You may override this method in a subclass. The standard run() method invokes the callable object passed to the object’s constructor as the target argument, if any, with sequential and keyword arguments taken from the args and kwargs arguments, respectively.
- class eventsourcing.system.ConvertingThread(converting_queue: Queue[ConvertingJob], processing_queue: Queue[Optional[List[ProcessingJob]]], follower: Follower, leader_name: str, has_errored: Event)[source]¶
Bases:
threading.Thread
Converts notifications into processing jobs.
- __init__(converting_queue: Queue[ConvertingJob], processing_queue: Queue[Optional[List[ProcessingJob]]], follower: Follower, leader_name: str, has_errored: Event)[source]¶
This constructor should always be called with keyword arguments. Arguments are:
group should be None; reserved for future extension when a ThreadGroup class is implemented.
target is the callable object to be invoked by the run() method. Defaults to None, meaning nothing is called.
name is the thread name. By default, a unique name is constructed of the form “Thread-N” where N is a small decimal number.
args is the argument tuple for the target invocation. Defaults to ().
kwargs is a dictionary of keyword arguments for the target invocation. Defaults to {}.
If a subclass overrides the constructor, it must make sure to invoke the base class constructor (Thread.__init__()) before doing anything else to the thread.
- run() None [source]¶
Method representing the thread’s activity.
You may override this method in a subclass. The standard run() method invokes the callable object passed to the object’s constructor as the target argument, if any, with sequential and keyword arguments taken from the args and kwargs arguments, respectively.

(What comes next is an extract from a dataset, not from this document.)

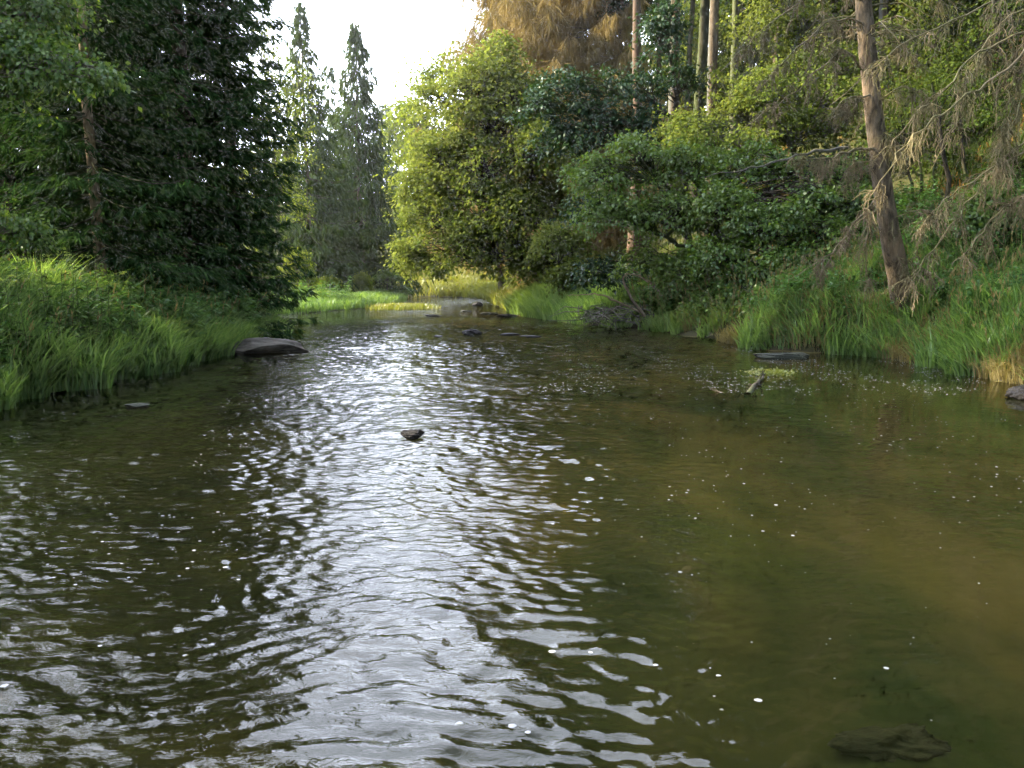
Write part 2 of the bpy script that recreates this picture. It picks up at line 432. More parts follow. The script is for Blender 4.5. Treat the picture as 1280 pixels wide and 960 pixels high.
def water():
    m, nt = nmat('river_water')
    g = N(nt, 'ShaderNodeNewGeometry'); sp = N(nt, 'ShaderNodeSeparateXYZ'); L(nt, g.outputs['Position'], sp.inputs[0])
    X, Y = sp.outputs[0], sp.outputs[1]
    # edge of the current: rough water left of it, slack water right of it
    edge = math_(nt, 'ADD', math_(nt, 'MULTIPLY', math_(nt, 'POWER', math_(nt, 'MAXIMUM', math_(nt, 'SUBTRACT', Y, 6.0), 0.), 1.5), .095), .22)
    wig = math_(nt, 'MULTIPLY', math_(nt, 'SUBTRACT', noise(nt, .7, 3, .6, pos(nt, (1, .4, 1))), .5), 1.5)
    dd = math_(nt, 'SUBTRACT', math_(nt, 'ADD', edge, wig), X)
    mask = N(nt, 'ShaderNodeMapRange', interpolation_type='SMOOTHSTEP'); L(nt, dd, mask.inputs[0])
    for i, v in ((1, -.6), (2, .55), (3, .07), (4, 1.0)): mask.inputs[i].default_value = v
    ml = N(nt, 'ShaderNodeMapRange', interpolation_type='SMOOTHSTEP'); L(nt, math_(nt, 'ADD', X, wig), ml.inputs[0])
    for i, v in ((1, -6.2), (2, -2.0), (3, .42), (4, 1.0)): ml.inputs[i].default_value = v
    patch = ramp(nt, noise(nt, .5, 2, .5, pos(nt, (1.1, .6, 1), None)), [(.35, .55), (.62, 1.)])
    amp = math_(nt, 'MULTIPLY', math_(nt, 'MULTIPLY', mask.outputs[0], ml.outputs[0]), patch)
    v3 = pos(nt, (.8, 1.9, 1), (0, 0, R(14)))
    v4 = pos(nt, (.85, 2.1, 1), (0, 0, R(-6)))
    h3 = math_(nt, 'MULTIPLY', noise(nt, 14., 2, .6, v3, 1.2), .0055)
    farm = N(nt, 'ShaderNodeMapRange'); L(nt, Y, farm.inputs[0])
    for i, v in ((1, 22.), (2, 34.), (3, 0.), (4, .085)): farm.inputs[i].default_value = v
    h4 = math_(nt, 'MULTIPLY', noise(nt, 3.6, 2, .5, v4, 1.2), farm.outputs[0])
    h5 = math_(nt, 'MULTIPLY', noise(nt, 30., 1.5, .5, v3, 1.0), .0006)
    H = math_(nt, 'MULTIPLY', math_(nt, 'ADD', math_(nt, 'ADD', h3, h5), h4), amp)
    bp = N(nt, 'ShaderNodeBump'); bp.inputs['Distance'].default_value = 1.0; bp.inputs['Strength'].default_value = 1.0
    L(nt, H, bp.inputs['Height'])
    fr = N(nt, 'ShaderNodeFresnel'); fr.inputs['IOR'].default_value = 1.34; L(nt, bp.outputs[0], fr.inputs['Normal'])
    gl = N(nt, 'ShaderNodeBsdfGlossy'); gl.inputs['Roughness'].default_value = .012; L(nt, bp.outputs[0], gl.inputs['Normal'])
    tr = N(nt, 'ShaderNodeBsdfTransparent'); tr.inputs[0].default_value = (.80, .76, .52, 1)
    df = N(nt, 'ShaderNodeBsdfDiffuse'); df.inputs[0].default_value = (.014, .0155, .006, 1)
    mx = N(nt, 'ShaderNodeMixShader'); mx.inputs[0].default_value = .35
    L(nt, tr.outputs[0], mx.inputs[1]); L(nt, df.outputs[0], mx.inputs[2])
    m2 = N(nt, 'ShaderNodeMixShader'); L(nt, fr.outputs[0], m2.inputs[0]); L(nt, mx.outputs[0], m2.inputs[1]); L(nt, gl.outputs[0], m2.inputs[2])
    o = N(nt, 'ShaderNodeOutputMaterial'); L(nt, m2.outputs[0], o.inputs[0])
    mb = MB()
    ys = [1.0]
    while ys[-1] < 95: ys.append(ys[-1] + (min(max(ys[-1] ** 2 * .0004, .008), .04) if ys[-1] < 34 else .5))
    ys = np.array([-20., -8., -3., -1, 0, .5] + ys)
    NC = 900; c = np.linspace(-1, 1, NC)
    half = np.maximum(np.abs(ys) * .82 + .8, 0)
    Xg = c[None] * half[:, None]; Yg = np.repeat(ys[:, None], NC, 1)
    # the sheet's outer columns reach past the banks
    Xg[:, 0] = -90; Xg[:, -1] = 60; Xg[:, 1] = np.minimum(Xg[:, 1], -20); Xg[:, -2] = np.maximum(Xg[:, -2], 14)
    amp = water_amp(Xg, Yg)
    fade = sstep(.5, 1.2, Yg) * (1 - sstep(24, 34, Yg))
    a1, a2 = R(20), R(-8)
    def rot(a): return Xg * math.cos(a) - Yg * math.sin(a), Xg * math.sin(a) + Yg * math.cos(a)
    wx = perlin(Xg * .9, Yg * .9, 3) ; wy = perlin(Xg * .9 + 40, Yg * .9, 4)
    u, v = rot(a1); Z = .025 * perlin(u * 1.9 + wx * .8, v * 3.2 + wy * 1.1, 5)
    u, v = rot(a2); Z += .0165 * perlin(u * 6.2 + wx * 2.6, v * 12.5 + wy * 2.8, 6)
    u, v = rot(R(28)); q = perlin(u * 5.5 + wy * 2, v * 10 + wx * 2.5, 7); Z += .011 * (q - .8 * np.abs(q))
    u, v = rot(R(5)); k = sstep(2.5, 5, Yg) ; Z += .0105 * k * perlin(u * 12 + wx * 3.4, v * 21 + wy * 3.6, 8) * (.35 + .65 * sstep(-.15, .25, perlin(Xg * .8, Yg * .5, 9)))
    Z = Z * amp * fade
    Z[:, :2] = 0; Z[:, -2:] = 0
    idx = np.arange(Xg.size).reshape(Xg.shape)
    mb.add(np.stack([Xg, Yg, Z], -1), np.stack([idx[:-1, :-1], idx[:-1, 1:], idx[1:, 1:], idx[1:, :-1]], -1))
    tag(mb.build('river_water', m), kind='structure')

# ------------------------------------------------------------------ grass
def blades(mb, x, y, rng, ln, wd, lean=None, curl=.6, z=None):
    n = len(x); z = height(x, y) if z is None else z
    a = rng.uniform(0, 2 * PI, n); d = np.stack([np.cos(a), np.sin(a)], 1) * rng.uniform(.1, .8, n)[:, None]
    d = d + np.stack([pnoise(x, y, 0, 3.3, 11), pnoise(x, y, 0, 3.3, 12)], 1) * .55      # tussocks part this way and that
    if lean is not None: d = d + lean
    ts = np.array((0, .35, .7, 1.)); wds = np.array((.8, 1, .7, .06))
    dn = np.linalg.norm(d, axis=1, keepdims=True) + 1e-9
    w = np.stack([-d[:, 1], d[:, 0]], 1) / dn
    tw = rng.normal(size=n) * .7
    w = w * np.cos(tw)[:, None] + (d / dn) * np.sin(tw)[:, None]
    V = np.zeros((n, 4, 2, 3))
    cu = curl * rng.uniform(.4, 1.4, n)
    for k, (t, q) in enumerate(zip(ts, wds)):
        out = ln * (t ** 1.8) * .75
        cx = x + d[:, 0] * out; cy = y + d[:, 1] * out
        cz = z + ln * (t - cu * .38 * t ** 3)
        for s, sg in enumerate((-1, 1)):
            V[:, k, s, 0] = cx + w[:, 0] * wd * q * .5 * sg; V[:, k, s, 1] = cy + w[:, 1] * wd * q * .5 * sg; V[:, k, s, 2] = cz
    idx = np.arange(n * 8).reshape(n, 4, 2)
    f = np.stack([idx[:, :-1, 0], idx[:, :-1, 1], idx[:, 1:, 1], idx[:, 1:, 0]], -1)
    mb.add(V, f)

def scatter(rng, n, x0, x1, y0, y1, smin, smax, side, clump=.0, cs=2.2, seed=1):
    x = rng.uniform(x0, x1, n); y = rng.uniform(y0, y1, n)
    l = np.interp(y, LY, LX); r = np.interp(y, RY, RX)
    s = (l - x) if side < 0 else (x - r)
    k = (s > smin) & (s < smax)
    if clump: k &= pnoise(x, y, 0, cs, seed) > (clump * 2 - 1) * .8
    return x[k], y[k], s[k]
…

- class eventsourcing.system.ProcessingThread(processing_queue: Queue[Optional[List[ProcessingJob]]], follower: Follower, has_errored: Event)[source]¶
Bases:
threading.Thread
A processing thread gets events from a processing queue, and calls the application’s process_event() method.
- __init__(processing_queue: Queue[Optional[List[ProcessingJob]]], follower: Follower, has_errored: Event)[source]¶
This constructor should always be called with keyword arguments. Arguments are:
group should be None; reserved for future extension when a ThreadGroup class is implemented.

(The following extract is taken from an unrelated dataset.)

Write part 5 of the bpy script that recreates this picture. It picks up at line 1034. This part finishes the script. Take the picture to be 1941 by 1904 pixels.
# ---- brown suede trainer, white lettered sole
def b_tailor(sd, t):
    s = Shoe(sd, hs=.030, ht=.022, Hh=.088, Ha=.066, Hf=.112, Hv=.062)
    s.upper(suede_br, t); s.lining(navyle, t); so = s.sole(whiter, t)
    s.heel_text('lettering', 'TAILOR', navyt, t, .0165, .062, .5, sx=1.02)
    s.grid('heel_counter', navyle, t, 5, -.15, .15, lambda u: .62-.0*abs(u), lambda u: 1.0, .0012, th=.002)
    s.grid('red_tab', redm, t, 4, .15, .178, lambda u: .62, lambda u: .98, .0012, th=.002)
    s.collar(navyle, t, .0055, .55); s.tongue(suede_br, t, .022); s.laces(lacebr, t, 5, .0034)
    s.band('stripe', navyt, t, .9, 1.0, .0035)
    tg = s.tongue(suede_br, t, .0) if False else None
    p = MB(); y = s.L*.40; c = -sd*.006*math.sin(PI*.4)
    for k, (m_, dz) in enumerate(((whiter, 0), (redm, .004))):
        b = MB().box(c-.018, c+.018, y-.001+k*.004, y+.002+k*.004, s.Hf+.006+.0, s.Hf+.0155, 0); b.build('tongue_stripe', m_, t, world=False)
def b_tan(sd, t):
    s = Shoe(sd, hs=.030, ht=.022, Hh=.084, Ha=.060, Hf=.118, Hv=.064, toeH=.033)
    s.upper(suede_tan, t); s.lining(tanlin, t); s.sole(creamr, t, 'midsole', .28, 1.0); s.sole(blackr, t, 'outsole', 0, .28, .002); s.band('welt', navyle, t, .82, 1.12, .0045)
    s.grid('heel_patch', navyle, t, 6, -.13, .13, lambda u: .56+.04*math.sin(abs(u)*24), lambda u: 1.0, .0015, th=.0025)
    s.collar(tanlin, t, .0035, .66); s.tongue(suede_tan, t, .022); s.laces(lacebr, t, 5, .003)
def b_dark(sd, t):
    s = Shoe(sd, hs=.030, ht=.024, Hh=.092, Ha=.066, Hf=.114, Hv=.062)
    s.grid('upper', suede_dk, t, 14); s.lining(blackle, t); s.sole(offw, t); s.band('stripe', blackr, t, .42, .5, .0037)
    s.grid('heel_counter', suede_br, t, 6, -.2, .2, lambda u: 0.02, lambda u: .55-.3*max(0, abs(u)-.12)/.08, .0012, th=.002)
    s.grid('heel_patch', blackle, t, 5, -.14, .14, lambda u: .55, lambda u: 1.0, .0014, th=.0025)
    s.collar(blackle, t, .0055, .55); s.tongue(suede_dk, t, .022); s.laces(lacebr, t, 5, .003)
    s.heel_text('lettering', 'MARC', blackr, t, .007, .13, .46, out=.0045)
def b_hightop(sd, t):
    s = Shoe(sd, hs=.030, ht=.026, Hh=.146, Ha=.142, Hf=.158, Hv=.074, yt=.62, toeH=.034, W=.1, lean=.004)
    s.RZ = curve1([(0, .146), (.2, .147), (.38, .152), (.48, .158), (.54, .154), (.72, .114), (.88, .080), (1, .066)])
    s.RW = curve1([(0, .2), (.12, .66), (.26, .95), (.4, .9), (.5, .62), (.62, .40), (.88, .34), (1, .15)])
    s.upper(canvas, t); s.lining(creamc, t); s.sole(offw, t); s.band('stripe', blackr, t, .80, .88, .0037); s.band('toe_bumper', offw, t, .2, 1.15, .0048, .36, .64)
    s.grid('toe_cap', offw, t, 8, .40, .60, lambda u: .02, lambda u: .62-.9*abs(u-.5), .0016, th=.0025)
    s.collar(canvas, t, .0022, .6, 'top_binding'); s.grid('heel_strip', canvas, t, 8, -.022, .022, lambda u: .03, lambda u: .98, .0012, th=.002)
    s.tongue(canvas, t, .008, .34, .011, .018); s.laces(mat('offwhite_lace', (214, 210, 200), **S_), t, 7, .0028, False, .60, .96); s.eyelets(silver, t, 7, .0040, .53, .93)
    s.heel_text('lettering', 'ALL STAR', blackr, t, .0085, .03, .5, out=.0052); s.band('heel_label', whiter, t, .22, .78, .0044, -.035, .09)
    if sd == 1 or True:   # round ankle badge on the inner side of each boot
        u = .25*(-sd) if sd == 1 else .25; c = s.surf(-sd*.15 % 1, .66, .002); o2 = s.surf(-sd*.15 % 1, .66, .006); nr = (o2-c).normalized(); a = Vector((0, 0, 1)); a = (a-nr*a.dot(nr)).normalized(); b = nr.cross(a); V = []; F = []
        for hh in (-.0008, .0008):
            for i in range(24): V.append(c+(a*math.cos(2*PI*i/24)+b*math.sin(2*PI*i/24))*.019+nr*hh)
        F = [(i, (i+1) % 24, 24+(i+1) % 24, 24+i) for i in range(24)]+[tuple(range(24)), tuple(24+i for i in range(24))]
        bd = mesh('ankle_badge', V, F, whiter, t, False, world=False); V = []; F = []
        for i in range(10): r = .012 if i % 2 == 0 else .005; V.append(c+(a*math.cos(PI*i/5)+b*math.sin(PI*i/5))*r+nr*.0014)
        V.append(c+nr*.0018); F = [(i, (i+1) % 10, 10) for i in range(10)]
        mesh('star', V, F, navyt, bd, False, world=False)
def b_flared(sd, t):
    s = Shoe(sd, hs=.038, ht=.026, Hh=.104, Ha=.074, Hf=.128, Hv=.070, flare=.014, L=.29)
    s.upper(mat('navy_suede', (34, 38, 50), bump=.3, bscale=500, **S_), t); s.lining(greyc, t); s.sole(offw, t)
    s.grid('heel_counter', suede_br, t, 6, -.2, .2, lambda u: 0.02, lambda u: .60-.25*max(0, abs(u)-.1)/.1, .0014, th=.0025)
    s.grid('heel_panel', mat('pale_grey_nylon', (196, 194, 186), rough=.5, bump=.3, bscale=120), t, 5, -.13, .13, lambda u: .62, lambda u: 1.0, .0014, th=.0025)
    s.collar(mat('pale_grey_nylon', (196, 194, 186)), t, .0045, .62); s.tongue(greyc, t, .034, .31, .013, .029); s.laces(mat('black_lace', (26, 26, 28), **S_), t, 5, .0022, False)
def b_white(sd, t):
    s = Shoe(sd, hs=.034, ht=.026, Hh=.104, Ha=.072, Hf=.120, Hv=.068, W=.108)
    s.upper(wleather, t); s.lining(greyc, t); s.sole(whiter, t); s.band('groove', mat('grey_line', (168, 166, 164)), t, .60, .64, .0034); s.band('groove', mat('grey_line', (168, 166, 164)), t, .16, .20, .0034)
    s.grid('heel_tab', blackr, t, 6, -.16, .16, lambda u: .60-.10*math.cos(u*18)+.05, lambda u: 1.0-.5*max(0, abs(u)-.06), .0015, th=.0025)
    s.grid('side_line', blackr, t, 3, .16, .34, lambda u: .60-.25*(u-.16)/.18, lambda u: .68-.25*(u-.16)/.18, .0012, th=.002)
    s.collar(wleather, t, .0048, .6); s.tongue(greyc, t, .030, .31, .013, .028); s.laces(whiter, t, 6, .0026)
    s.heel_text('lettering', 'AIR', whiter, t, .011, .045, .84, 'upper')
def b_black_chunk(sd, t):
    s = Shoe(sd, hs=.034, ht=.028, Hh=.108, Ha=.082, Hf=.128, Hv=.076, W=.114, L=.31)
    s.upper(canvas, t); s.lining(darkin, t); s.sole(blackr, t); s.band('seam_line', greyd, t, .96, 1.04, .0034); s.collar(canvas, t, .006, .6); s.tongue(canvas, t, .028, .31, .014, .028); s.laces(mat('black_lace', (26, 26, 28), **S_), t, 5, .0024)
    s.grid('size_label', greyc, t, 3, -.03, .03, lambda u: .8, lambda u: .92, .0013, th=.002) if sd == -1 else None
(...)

target is the callable object to be invoked by the run() method. Defaults to None, meaning nothing is called.
name is the thread name. By default, a unique name is constructed of the form “Thread-N” where N is a small decimal number.

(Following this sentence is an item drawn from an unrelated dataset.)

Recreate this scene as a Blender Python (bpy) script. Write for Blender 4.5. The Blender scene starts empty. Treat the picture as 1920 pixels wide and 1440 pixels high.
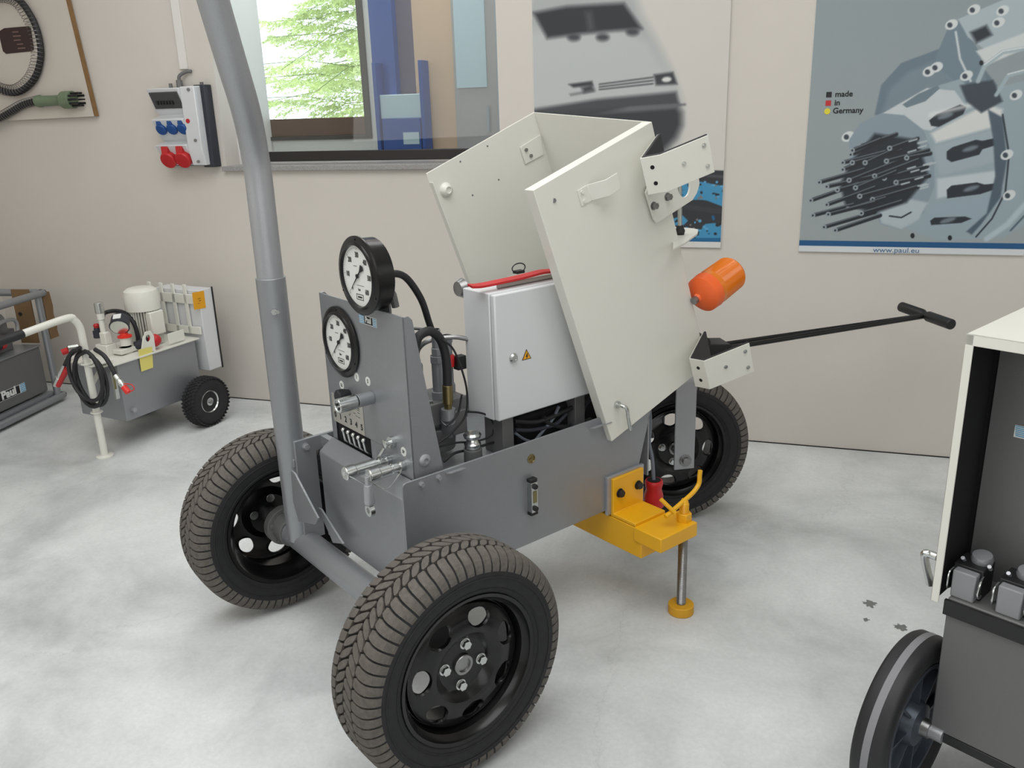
import bpy, bmesh, math, random
import numpy as np
from math import sin, cos, pi, radians, sqrt, atan2
from mathutils import Vector, Matrix
random.seed(4)
SC = bpy.context.scene
COL = SC.collection
V = Vector

# ------------------------------------------------------------------ camera
F, PITCH, ROLL, CH = 1612.0, radians(17.8255), radians(-1.8880), 1.537
_f = V((0, cos(PITCH), -sin(PITCH))); _u = V((0, sin(PITCH), cos(PITCH))); _r = V((1, 0, 0))
CR = cos(ROLL) * _r + sin(ROLL) * _u
CU = -sin(ROLL) * _r + cos(ROLL) * _u
CP = V((0, 0, CH))
cd = bpy.data.cameras.new('camera'); cam = bpy.data.objects.new('camera', cd); COL.objects.link(cam)
cd.sensor_width = 36; cd.lens = F * 36 / 1920; cd.clip_start = .02; cd.clip_end = 200
cam.matrix_world = Matrix(((CR.x, CU.x, -_f.x, CP.x), (CR.y, CU.y, -_f.y, CP.y), (CR.z, CU.z, -_f.z, CP.z), (0, 0, 0, 1)))
SC.camera = cam
vs = SC.view_settings
vs.view_transform = 'Standard'; vs.look = 'None'; vs.gamma = 1; vs.use_curve_mapping = False; vs.exposure = 0.0

# ------------------------------------------------------------------ world and lights
W = bpy.data.worlds.new('overcast_sky'); SC.world = W; W.use_nodes = True
W.node_tree.nodes['Background'].inputs[0].default_value = (.86, .93, 1, 1)
W.node_tree.nodes['Background'].inputs[1].default_value = 4.0


def area(name, loc, aim, sx, sy, power, col=(1, 1, 1)):
    l = bpy.data.lights.new(name, 'AREA'); l.shape = 'RECTANGLE'; l.size = sx; l.size_y = sy; l.energy = power; l.color = col
    o = bpy.data.objects.new(name, l); COL.objects.link(o); o.location = loc
    o.rotation_euler = (V(aim) - V(loc)).to_track_quat('-Z', 'Y').to_euler()
    return o


area('skylight_overhead', (-.5, 1.2, 3.55), (-.3, 1.6, 0), 4.0, 2.6, 98, (.99, 1, 1))
area('fill_light_front', (.5, -2.6, 2.2), (.4, 2.5, .6), 4.0, 1.8, 42, (.96, .98, 1))  # unseen soft fill behind the camera, added to brighten forward faces
area('window_light_right', (3.6, .6, 2.3), (.2, 2.4, .7), 2.2, 1.8, 9, (.93, .97, 1))
area('fill_light_left', (-3.6, .2, 2.0), (0, 2.1, .6), 2.4, 1.6, 16, (1, .95, .90))  # unseen warm fill, added to lift the back wall and left-facing panels
area('window_light_back', (-.59, 4.19, 3.25), (-.96, 1.97, 0), 2.4, .8, 28, (.97, .99, 1))

# ------------------------------------------------------------------ frames: (origin, x axis, y axis, z axis)
TH = radians(-51.331)


def frame(ox, oy, ang, oz=0):
    return (V((ox, oy, oz)), V((cos(ang), sin(ang), 0)), V((-sin(ang), cos(ang), 0)), V((0, 0, 1)), ang)


CA = frame(-.474, 2.149, TH)                      # three-wheeled trailer, origin under the middle of its axle
WL = frame(1.2574, 3.7294, radians(-18.631))      # back wall, y = 0 on its face
FK = frame(.6003, 3.0566, radians(-80.604))       # steered wheel
RM = frame(.863, 1.602, -.849)                    # cabinet machine at right
LT = frame(-1.598, 4.259, radians(-27))           # small trolley at left
BM = frame(-2.6, 4.75, radians(-10))              # tube framed machine at left


def ray(px, py):
    return (CR * (px - 960) / F - CU * (py - 720) / F + _f).normalized()


def loc(fr, p):
    d = p - fr[0]; return V((d.dot(fr[1]), d.dot(fr[2]), d.dot(fr[3])))


def A(fr, px, py, ax, val):
    """point of the plane (axis ax = val) of a frame, seen at a measured picture position"""
    c = loc(fr, CP); d = ray(px, py); d = V((d.dot(fr[1]), d.dot(fr[2]), d.dot(fr[3])))
    return c + d * ((val - c[ax]) / d[ax])


def N(fr, px, py, n, p0):
    n = V(n); p0 = V(p0); c = loc(fr, CP); d = ray(px, py); d = V((d.dot(fr[1]), d.dot(fr[2]), d.dot(fr[3])))
    return c + d * (n.dot(p0 - c) / n.dot(d))


# ------------------------------------------------------------------ materials
def lin(c):
    return tuple(((x / 12.92) if x <= .04045 else ((x + .055) / 1.055) ** 2.4) for x in (c[0] / 255, c[1] / 255, c[2] / 255)) + (1,)


def mat(name, rgb, rough=.5, metal=0., noise=0., nscale=30, bump=0., bscale=200, coat=0., spec=.5, trans=0.):
    m = bpy.data.materials.new(name); m.use_nodes = True; nt = m.node_tree; b = nt.nodes['Principled BSDF']
    c = lin(rgb); b.inputs['Base Color'].default_value = c
    b.inputs['Roughness'].default_value = rough; b.inputs['Metallic'].default_value = metal
    b.inputs['Coat Weight'].default_value = coat; b.inputs['Specular IOR Level'].default_value = spec
    b.inputs['Transmission Weight'].default_value = trans
    tc = nt.nodes.new('ShaderNodeTexCoord')
    if noise:
        n = nt.nodes.new('ShaderNodeTexNoise'); n.inputs['Scale'].default_value = nscale; n.inputs['Detail'].default_value = 6
        nt.links.new(tc.outputs['Object'], n.inputs['Vector'])
        r = nt.nodes.new('ShaderNodeMapRange'); r.inputs[3].default_value = 1 - noise; r.inputs[4].default_value = 1 + noise
        r.inputs[1].default_value = .25; r.inputs[2].default_value = .75
        x = nt.nodes.new('ShaderNodeMix'); x.data_type = 'RGBA'; x.blend_type = 'MULTIPLY'; x.inputs[0].default_value = 1
        x.inputs[6].default_value = c
        nt.links.new(n.outputs['Fac'], r.inputs[0]); nt.links.new(r.outputs[0], x.inputs[7]); nt.links.new(x.outputs[2], b.inputs['Base Color'])
    if bump:
        n2 = nt.nodes.new('ShaderNodeTexNoise'); n2.inputs['Scale'].default_value = bscale; n2.inputs['Detail'].default_value = 3
        nt.links.new(tc.outputs['Object'], n2.inputs['Vector'])
        bp = nt.nodes.new('ShaderNodeBump'); bp.inputs['Strength'].default_value = bump; bp.inputs['Distance'].default_value = .001
        nt.links.new(n2.outputs['Fac'], bp.inputs['Height']); nt.links.new(bp.outputs[0], b.inputs['Normal'])
    return m


GREY = mat('hammered_grey_paint', (150, 153, 157), .36, .5, .05, 500, .5, 420)
GREYL = mat('hammered_grey_paint_light', (170, 172, 176), .36, .5, .06, 500, .5, 420)
GREYD = mat('dark_grey_paint', (108, 108, 108), .5, .2, .04, 300, .3, 400)
WHITE = mat('cream_white_paint', (226, 225, 216), .35, 0, .01, 5, .06, 300, coat=.15)
WHITEG = mat('light_grey_cabinet_paint', (214, 216, 218), .42, 0, .01, 5, .15, 500)
RUBBER = mat('tyre_rubber', (40, 40, 42), .72, 0, .15, 60, .3, 250, spec=.35)
TREAD = mat('tyre_tread_rubber', (99, 94, 89), .8, 0, .2, 90, 1, 260, spec=.3)
SOFT = mat('black_rubber', (34, 34, 37), .55, 0, .08, 60, .2, 300)
BLACK = mat('gloss_black_paint', (12, 12, 13), .3, 0, 0, 1, .05, 60, coat=.12, spec=.4)
BLACKM = mat('matt_black', (28, 28, 30), .5)
DARK = mat('dark_cavity', (14, 14, 16), .8)
CHROME = mat('zinc_plated_steel', (205, 208, 206), .25, 1., .06, 80)
STEEL = mat('bare_steel', (150, 150, 150), .35, 1., .1, 60)
BRASS = mat('brass', (150, 135, 95), .35, 1.)
YELLOW = mat('yellow_enamel', (232, 172, 22), .38, 0, .04, 12, .2, 60, coat=.1)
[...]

args is the argument tuple for the target invocation. Defaults to ().
kwargs is a dictionary of keyword arguments for the target invocation. Defaults to {}.
If a subclass overrides the constructor, it must make sure to invoke the base class constructor (Thread.__init__()) before doing anything else to the thread.
- run() None [source]¶
Method representing the thread’s activity.
You may override this method in a subclass. The standard run() method invokes the callable object passed to the object’s constructor as the target argument, if any, with sequential and keyword arguments taken from the args and kwargs arguments, respectively.
- class eventsourcing.system.NotificationLogReader(notification_log: eventsourcing.application.NotificationLog, section_size: int = 10)[source]¶
Bases:
object
Reads domain event notifications from a notification log.
- __init__(notification_log: eventsourcing.application.NotificationLog, section_size: int = 10)[source]¶
Initialises a reader with the given notification log, and optionally a section size integer which determines the requested number of domain event notifications in each section retrieved from the notification log.
- read(*, start: int) Iterator[eventsourcing.persistence.Notification] [source]¶
Returns a generator that yields event notifications from the reader’s notification log, starting from given start position (a notification ID).
This method traverses the linked list of sections presented by a notification log, and yields the individual event notifications that are contained in each section. When all the event notifications from a section have been yielded, the reader will retrieve the next section, and continues yielding event notification until all subsequent event notifications in the notification log from the start position have been yielded.
- select(*, start: int, stop: Optional[int] = None, topics: Sequence[str] = ()) Iterator[List[eventsourcing.persistence.Notification]] [source]¶
Returns a generator that yields lists of event notifications from the reader’s notification log, starting from given start position (a notification ID).
This method selects a limited list of notifications from a notification log and yields event notifications in batches. When one list of event notifications has been yielded, the reader will retrieve another list, and continue until all subsequent event notifications in the notification log from the start position have been yielded.